Yes, it will be a token force - the United States only wanted British troops as a sign of their moral support for the war. The Conservatives, the Treasury and the Foreign Office all supported intervention.
Related to the issue of foreign affairs is the sterling situation, OTL LBJ offered the UK a blank cheque to support the parity of sterling if they contributed troops to Vietnam. Plus, the financial markets will be more favourable to a Conservative government. Sterling, however, was a residue of its historical value and devaluation would have to come eventually. Maybe slightly later in 1968/1969? In terms of economic policy, the Conservatives in the early 1960s no longer had prosperity to distract them from a genuine re-evaluation of their policies and were considering ways to modernise the economy. Throughout the 1950s there was considerable pressure on the Conservative leadership from backbenchers and pressure groups to prioritise lower taxes over high public expenditure. Modernisation would have to take the form of either cuts or incomes policy, pressure on sterling and defence commitments will probably result in significant cuts. Co-operation with the TUC is probably unlikely and increasing industrial unrest is probable with deflationary economic policies, leading to some restrictive trade union legislation, whether it would go beyond In Place of Strife I don't know. A form of economic planning had been adopted in the form of the NEDC in 1962, but as with OTL's National Plan it will probably be abandoned as it proves incompatible with deflation. The Conservatives would continue, I think, to press for EEC entry and may be successful if De Gaulle goes early. Macleod, Heath, Maudling, Hailsham and Soames will be key figures in the government.
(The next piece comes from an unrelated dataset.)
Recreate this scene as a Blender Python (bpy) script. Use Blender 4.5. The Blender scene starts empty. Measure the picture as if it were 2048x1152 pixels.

A loss in 1964 will put Harold Wilson in a difficult position, he ran for the leadership as the self-proclaimed candidate of unity and had advanced a unifying ideology in terms of wedding socialism to the concept of scientific revolution. The discrepancy between his optimistic message and the reality of defeat will be clear. The Right will see the defeat as a vindication of the analysis they have made for years: that the weight around the party's neck is the Left's radicalism and obsession with nationalisation. Nevertheless the Right of the party won't have a clear figurehead to replace him, perhaps they will cast aside their doubts about George Brown or opt for Jim Callaghan. Roy Jenkins, Denis Healey and Anthony Crosland are all too inexperienced at this point. OTL in the 1963 leadership election, Wilson's victory was not assured at all, there was a strong possibility that Patrick Gordon Walker would run as the right's unity candidate and the PLP was dominated by the centre-right. If there is a leadership challenge to Wilson, I think it could go either way, perhaps with Wilson surviving, or a new leadership under Brown, Callaghan or Walker. Whoever is leader will probably win a general election in 1969. In many ways the outlook looks good for Labour, economic planning hasn't lost credibility through subjugation to sterling and therefore hasn't destroyed Wilson's unifying vision, they haven't alienated the trade unions and the progressive intelligentsia and students haven't left Labour as a result of the Vietnam War. In many ways the election of 1964 was a poisoned chalice.
I've considered doing a TL on this theme for a quite a while but I've never got around to it and need to do more research.